The operational challenges posed by CBAM also have implications for investment in grid infrastructure. As flow patterns become less predictable and more concentrated along certain corridors, the need for reinforcement and expansion of transmission networks becomes more pressing. Investments in interconnectors, substations, and control systems may be required to accommodate the new flow dynamics and ensure system stability. However, the economic justification for such investments is complicated by the same factors that are reshaping trade flows. If certain corridors are underutilised due to CBAM costs, the revenue streams that support infrastructure investment may be weakened.

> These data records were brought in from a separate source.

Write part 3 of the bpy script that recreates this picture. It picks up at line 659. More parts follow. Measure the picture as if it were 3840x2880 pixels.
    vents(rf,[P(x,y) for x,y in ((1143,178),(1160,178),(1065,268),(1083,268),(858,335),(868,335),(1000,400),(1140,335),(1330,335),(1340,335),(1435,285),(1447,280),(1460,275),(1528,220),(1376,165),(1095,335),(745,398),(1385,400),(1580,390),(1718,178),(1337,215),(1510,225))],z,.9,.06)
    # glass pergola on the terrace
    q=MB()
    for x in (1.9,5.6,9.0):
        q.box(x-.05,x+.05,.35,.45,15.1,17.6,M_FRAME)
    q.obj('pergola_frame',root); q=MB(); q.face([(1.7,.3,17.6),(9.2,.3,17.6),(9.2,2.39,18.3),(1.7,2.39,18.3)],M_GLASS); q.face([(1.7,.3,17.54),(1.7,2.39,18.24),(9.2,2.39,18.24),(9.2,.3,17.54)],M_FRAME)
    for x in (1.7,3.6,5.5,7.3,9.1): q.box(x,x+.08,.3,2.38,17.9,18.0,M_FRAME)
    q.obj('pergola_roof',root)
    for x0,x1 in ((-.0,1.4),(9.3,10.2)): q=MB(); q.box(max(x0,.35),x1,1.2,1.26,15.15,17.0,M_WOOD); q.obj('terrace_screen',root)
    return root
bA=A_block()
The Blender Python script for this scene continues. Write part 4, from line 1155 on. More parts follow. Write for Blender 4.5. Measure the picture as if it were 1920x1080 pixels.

This creates a feedback loop in which market distortions influence infrastructure utilisation, which in turn affects investment decisions and future system capability. Managing this loop will be a key challenge for both regulators and system operators. Strategic planning must account not only for current flow patterns but also for the potential evolution of those patterns as market participants adapt to CBAM and as generation portfolios shift.

Coordination between TSOs becomes increasingly important in this context. Cross-border flows require coordinated capacity calculation, congestion management, and balancing strategies. The divergence between commercial and physical flows makes such coordination more complex, as operators must reconcile differing signals from market schedules and real-time system behaviour. Enhanced data sharing, joint operational planning, and the development of regional coordination centres could help address these challenges, but they require investment and institutional alignment.

Regulatory clarity is another critical factor. Uncertainty regarding the treatment of transit flows under CBAM has been a key driver of the observed divergence in Q1 2026. Providing clear and consistent rules for how electricity passing through non-EU countries is treated could reduce the incentive for traders to alter schedules in ways that exacerbate system inefficiencies. Similarly, adjustments to emission factor methodologies that better reflect actual generation could align commercial incentives more closely with physical realities.

The interaction between CBAM and the EU ETS adds an additional layer of operational risk. As carbon prices fluctuate, the cost of cross-border trade changes, influencing trading behaviour and, by extension, flow patterns. This introduces a dynamic element to system operation, where changes in the carbon market can have immediate effects on electricity flows. TSOs must therefore monitor not only physical and market variables but also developments in the carbon market, integrating these into their operational planning.

Looking ahead, the persistence of CBAM-induced distortions will depend on how market participants and policymakers respond. If current patterns continue, the region may face a sustained period of higher system costs and increased operational complexity. Conversely, measures that align commercial incentives with physical realities—such as improved market coupling, enhanced transparency, and coordinated carbon pricing—could mitigate these effects and support a more efficient transition.

What is clear from Q1 2026 is that the impact of CBAM extends beyond market prices and trade volumes into the fundamental operation of the electricity system. The divergence between commercial schedules and physical flows, the concentration of stress on key corridors, and the rising cost of system management all point to a market in transition. Managing this transition effectively will require a combination of technical, regulatory, and market-based solutions, ensuring that the pursuit of decarbonisation does not come at the expense of system stability and efficiency.